Le jugement déféré sera donc aussi confirmé en ce qu’il a débouté la société SEGUR de toutes ses demandes.
Sur l’appel incident de Mme [O] et sur les demandes accessoires
Les circonstances de la signature du contrat telles qu’elles viennent d’être rappelées, puis la position dans laquelle s’est trouvée Mme [O] en étant sollicitée pour le règlement d’honoraires en exécution de celui-ci lui ont incontestablement causé à celle-ci un préjudice moral par le stress, les démarches et pertes de temps qui en sont résultés, ce qui justifie qu’il lui soit alloué de ce chef la somme de 1 000 € à titre de dommages-intérêts, par voie d’infirmation partielle du jugement déféré.
La société SEGUR, qui succombe en son appel, devra supporter les dépens conformément aux dispositions de l’article 696 du code de procédure civile.

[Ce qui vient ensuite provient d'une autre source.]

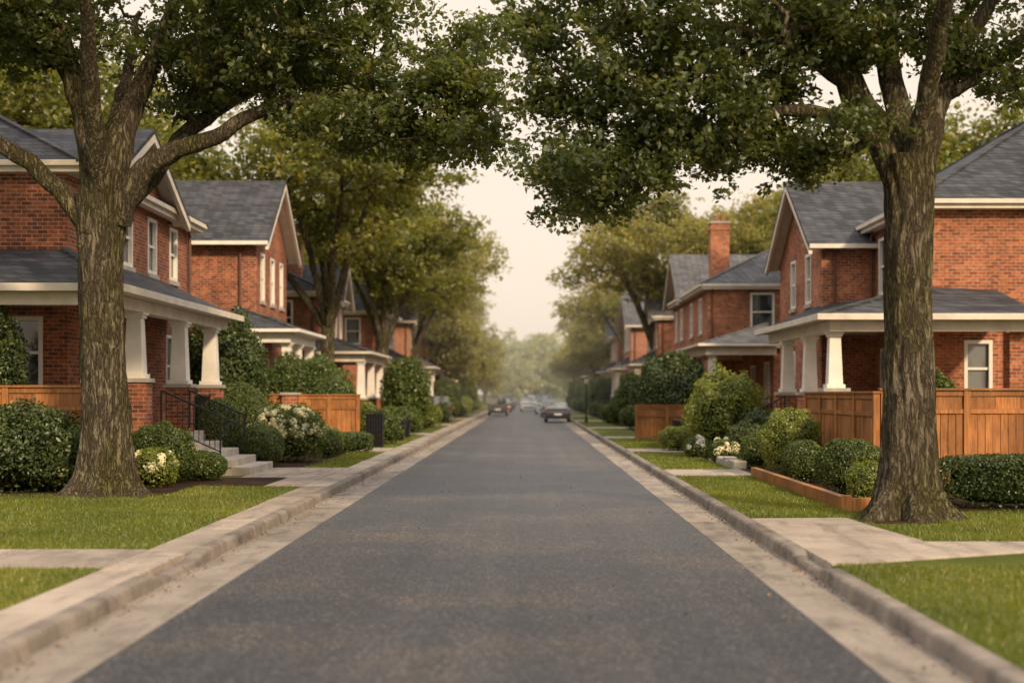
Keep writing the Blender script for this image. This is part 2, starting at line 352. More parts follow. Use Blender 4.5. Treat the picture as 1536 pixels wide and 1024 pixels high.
G0=.14
bx,by=-7.68,26.0
def V3(x,z,dy=0,b=(bx,by)): return Vector((x-b[0],dy,z-G0))
tr=[(Vector((0,0,-.1)),.43),(V3(-7.68,1.2),.41),(V3(-7.75,3),.39),(V3(-7.78,4.5),.39),(V3(-7.75,5.6),.44)]
limbs=[
 [(V3(-7.45,5.1),.22),(V3(-7.2,5.75,-.1),.23),(V3(-6.7,6.25,-.2),.18),(V3(-5.6,6.6,-.4),.14),(V3(-4.75,7.05,-.5),.11),(V3(-3.3,7.4,-.2),.075),(V3(-1.9,7.5,.2),.04)],
 [(V3(-7.8,5.3),.33),(V3(-8.0,6.6,.2),.28),(V3(-8.3,7.6,.3),.23),(V3(-8.7,8.6,.4),.19),(V3(-9.2,10.3,.6),.12),(V3(-9.6,12,.6),.06)],
 [(V3(-7.7,5.3,.1),.28),(V3(-7.45,6.9,.3),.23),(V3(-7.2,7.9,.8),.19),(V3(-6.8,9,1.0),.14),(V3(-6.2,11,1.2),.09),(V3(-5.8,12.6,1.3),.05)],
 [(V3(-8.0,5.0,0),.19),(V3(-8.5,5.7,-.1),.17),(V3(-9.2,6.3,-.3),.15),(V3(-9.9,6.8,-.6),.12),(V3(-11.3,7.8,-.8),.07)],
 [(V3(-7.6,5.3,.1),.22),(V3(-7.0,6.0,.4),.19),(V3(-6.4,6.9,.7),.15),(V3(-5.5,7.6,1.0),.12),(V3(-4.6,8.2,1.4),.09),(V3(-3.4,9,2.0),.05)],
 [(V3(-7.75,5.5,.1),.2),(V3(-7.9,7,1.2),.16),(V3(-8.0,8.6,2.6),.1),(V3(-8.2,10,4),.05)],
 [(V3(-7.75,5.5,-.1),.2),(V3(-7.6,7.2,-1.2),.16),(V3(-7.3,8.6,-2.6),.1),(V3(-7.2,10,-4),.05)],
]
def E(x,y,z,rx,ry,rz,w=1,b=(bx,by)): return ((x-b[0],y-b[1],z-G0),(rx,ry,rz),w)
ells=[E(-7.9,26.6,12.0,5.2,5.4,4.0,.8),E(-4.2,26,9.1,2.3,3.0,1.3,1.4),E(-5,27.6,8.8,2.2,2.4,1.0,1.0),E(-10.3,26,9.4,2.0,3,1.4,1.3),
      E(-9.2,25.5,8.6,.9,1.2,.7,2.2),E(-10.2,25.2,7.9,.7,.8,.5,2.2),E(-6.2,27.2,8.2,.9,.9,.5,2)]
for u,v in ((722,160),(700,110),(716,200),(688,222),(650,190),(618,220),(575,185),(535,205),(490,190),(450,160),(640,140),(686,150),(580,120),(500,110),(420,125),(340,100),(290,130),(670,70),(700,50)):
    ells.append(E((u-790)/82,26+random.uniform(-1.2,1.2),2+(590-v)/82,.42,.7,.26,2.9))
me=make_tree_mesh('oak_left_mesh',tr,limbs,ells,960,135,.25,.12,LEAF_OAK,3,segs=72)
place(me,'oak_tree',(bx,by,G0))
b2=(5.74,21.3)
def V4(x,z,dy=0): return V3(x,z,dy,b2)
def P4(u,v,dy=0): return V4((u-790)/100,2+(590-v)/100,dy)
tr=[(Vector((0,0,-.1)),.375),(P4(1363,600),.36),(P4(1362,450),.34),(P4(1363,320),.355),(P4(1362,235),.40)]
limbs=[
 [(P4(1350,270),.27),(P4(1322,200,.1),.26),(P4(1285,140,.1),.22),(P4(1255,70,.1),.18),(P4(1235,-10,.2),.15),(P4(1190,-150,.3),.09),(P4(1130,-280,.3),.05)],
 [(P4(1365,270),.26),(P4(1358,180,.2),.2),(P4(1345,90,.5),.17),(P4(1350,0,.7),.14),(P4(1370,-160,.9),.09),(P4(1390,-320,1),.05)],
 [(P4(1375,270,.05),.22),(P4(1400,195,.1),.18),(P4(1430,120,.2),.14),(P4(1475,30,.3),.12),(P4(1560,-100,.3),.07),(P4(1650,-200,.3),.04)],
 [(P4(1325,225,0),.13),(P4(1275,190,-.1),.12),(P4(1215,172,-.2),.10),(P4(1165,172,-.3),.085),(P4(1110,195,-.3),.065),(P4(1050,205,-.2),.05),(P4(980,215,0),.03)],
 [(P4(1280,130,.1),.12),(P4(1200,90,-.2),.1),(P4(1110,60,-.4),.075),(P4(1000,40,-.4),.055),(P4(890,50,-.2),.035)],
 [(P4(1365,260,.1),.18),(P4(1375,120,1.1),.13),(P4(1390,0,2.3),.09),(P4(1400,-120,3.6),.05)],
 [(P4(1365,260,-.1),.18),(P4(1370,110,-1.1),.13),(P4(1360,0,-2.3),.09),(P4(1360,-120,-3.6),.05)],
 [(P4(1425,140,.2),.1),(P4(1460,120,-.1),.08),(P4(1530,60,-.3),.06),(P4(1640,0,-.4),.03)],
]
def E2(*a): return E(*a,b=b2)
ells=[E2(6.2,21.6,11.0,4.5,4.6,3.5,.8),E2(1.85,21.2,6.6,1.15,1.6,.8,1.4),E2(1.5,21.2,8.0,1.3,1.9,1.1,1.1),E2(3.2,21.7,7.9,1.9,2.8,1.3,1.2),E2(4.6,21.6,7.7,1.2,1.5,.8,1.0)]
for u,v in ((845,165),(840,215),(852,260),(868,285),(900,295),(940,275),(965,240),(995,215),(1030,190),(1065,220),(1110,205),(1150,195),(1185,235),(1220,225),(1245,195),(1090,170),(960,175),(890,230),(820,120),(800,60),(800,20),(1450,90),(1500,70),(1530,110),(1150,140),(1300,60),(1410,40)):
    ells.append(E2((u-790)/100,21.3+random.uniform(-1.0,1.2),2+(590-v)/100,.40,.6,.25,3.2))
me=make_tree_mesh('oak_right_mesh',tr,limbs,ells,940,135,.22,.105,LEAF_OAK,5,segs=72)
place(me,'oak_tree',(b2[0],b2[1],G0))

def generic(name,seed,H=15,R=6.2,low=0.0):
    r=np.random.default_rng(seed); fork=H*(.30-low*.14)
    tr=[(Vector((0,0,-.1)),.40),(Vector((0,0,1.5)),.33),(Vector((.1,0,fork)),.30)]
    limbs=[]; ells=[]
    nl=7
    for i in range(nl):
        a=i*2*math.pi/nl+r.uniform(-.3,.3); sp=r.uniform(.55,.95)*R; zt=H*r.uniform(.60-low*.2,.78-low*.1)
        if i==0: sp=.5; zt=H*.84
        p0=Vector((.1,0,fork-.3)); p3=Vector((math.cos(a)*sp*.85,math.sin(a)*sp*.85,zt))
        limbs.append([(p0,.19),(p0.lerp(p3,.35)+Vector((0,0,.6)),.14),(p0.lerp(p3,.7)+Vector((0,0,.4)),.09),(p3,.05)])
        ells.append(((p3.x,p3.y,zt+.2),(R*.36*r.uniform(.85,1.2),R*.36*r.uniform(.85,1.2),H*.10*r.uniform(.9,1.2)),1.3))
    for i in range(12+int(low*8)):
        a=r.uniform(0,6.28); q=r.uniform(.35,.9)*R; z=H*r.uniform(.50-low*.28,.95); q*= (1.0 if z<H*.75 else .55)
        ells.append(((math.cos(a)*q,math.sin(a)*q,z),(R*.25,R*.25,H*.065),1.5))
    ells.append(((0,0,H*(.72-low*.12)),(R*.6,R*.6,H*(.22+low*.08)),.8))
    return make_tree_mesh(name,tr,limbs,ells,420,70,.46,.25,LEAF_MID,seed,flare=.4,segs=14,tipr=.018)
TM=[generic('street_tree_mesh_a',21),generic('street_tree_mesh_b',22,14,5.8),generic('street_tree_mesh_c',23,16,6.8),generic('street_tree_mesh_d',24,12,4.8,1.0),generic('street_tree_mesh_e',25,13,5.2,.8)]
TL=[
 (-9.3,66,2,.3,1.05),(-8.9,88,0,1.4,1.05),(-8.6,108,1,2.9,1.15),(-8.1,123,3,4.0,1.0),(-8.8,138,0,5.0,.95),(-7.9,152,4,.5,.95),(-7.8,168,3,2.2,1.1),(-8.0,190,4,3.2,.9),(-7.5,210,3,4.4,.9),(-7,236,4,1,.85),
 (9.0,100,0,.9,1.1),(9.5,126,2,2.0,.92),(8.4,143,3,3.4,.95),(9.2,162,1,5.4,.95),(8.2,184,4,1.1,.9),(8.2,214,3,.2,.95),(7.5,242,4,.2,.85),
 (-19.5,50,2,1.2,1.0),(-17,64,1,4.2,1.05),(-21,76,0,2.5,1.1),(-20,98,2,3.1,1.1),(-20,122,1,.3,1.15),(-22,36,0,5,1.1),
 (20,64,1,.2,1.05),(16,64.5,2,3.2,.9),(22,82,0,2.2,1.1),(15.5,96,2,5.2,1.0),(19,112,0,1.0,1.1),(20,136,1,4.1,1.1),(26,50,2,2.7,1.05),(24,38,0,.4,1.1),
 (-20,150,0,.8,1.1),(-18,180,2,1.8,1.1),(19,165,2,2.8,1.1),(18,195,0,3.8,1.1),(-17,215,1,3,1.1),(17,225,1,2,1.1)]
for x,y,k,r,s in TL:
    o=place(TM[k],'street_tree',(x,y,G0-.02),r,s)
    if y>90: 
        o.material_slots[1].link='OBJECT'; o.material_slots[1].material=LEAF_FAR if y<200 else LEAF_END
def distant():
    rng=np.random.default_rng(5); Vs=[];rn=[]
    for i in range(46):
        x=rng.uniform(-75,75); y=rng.uniform(265,340); z=rng.uniform(5,10); 
        if i<10: x=rng.uniform(-9,12); y=rng.uniform(275,320); z=rng.uniform(5,8.5)
        r=np.array([rng.uniform(4,6.5),rng.uniform(4,6),z*.82])
        k=2200; d=rng.normal(size=(k,3)); d/=np.linalg.norm(d,axis=1,keepdims=True)
        rr=rng.uniform(.4,1,k)**.4*(1+.2*np.sin(d[:,0]*6+i)*np.cos(d[:,2]*7+i))
        C=np.array([x,y,z])+d*r*rr[:,None]; v,q=leafquads(C,rng.normal(size=(k,3))+np.array([0,0,.6]),rng.uniform(.4,.9,k),.7); Vs.append(v); rn.append(rng.uniform(0,1,k))
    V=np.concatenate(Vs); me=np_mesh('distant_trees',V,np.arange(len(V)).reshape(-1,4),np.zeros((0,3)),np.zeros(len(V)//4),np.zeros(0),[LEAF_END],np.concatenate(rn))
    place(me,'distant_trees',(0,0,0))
distant()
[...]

Pour les mêmes motifs, il n’y a pas lieu de faire application de l’article 700 du code de procédure civile en sa faveur.
Il est équitable de faire application de l’article 700 du code de procédure civile au profit de Mme [O].
PAR CES MOTIFS
La Cour, statuant publiquement, par arrêt contradictoire,
Confirme le jugement déféré sauf en ce qu’il a limité à 150 € les dommages-intérêts alloués à Mme [O] en réparation de son préjudice moral.
L’infirme sur ce dernier point et, statuant de nouveau et y ajoutant :
Condamne la société SEGUR à payer à Mme [O] :
la somme de 1 000 € à titre de dommages-intérêts en réparation de son préjudice moral,
la somme supplémentaire de 2 000 € en application de l’article 700 du code de procédure civile.
Rejette toutes les autres demandes.
Condamne la société SEGUR aux dépens.
Prononcé par mise à disposition de l’arrêt au greffe de la cour, les parties en ayant été préalablement avisées dans les conditions prévues au deuxième alinéa de l’article 450 du code de procédure civile,
Signé par madame Clerc, président, et par madame Burel, greffier auquel la minute de la décision a été remise par le magistrat signataire.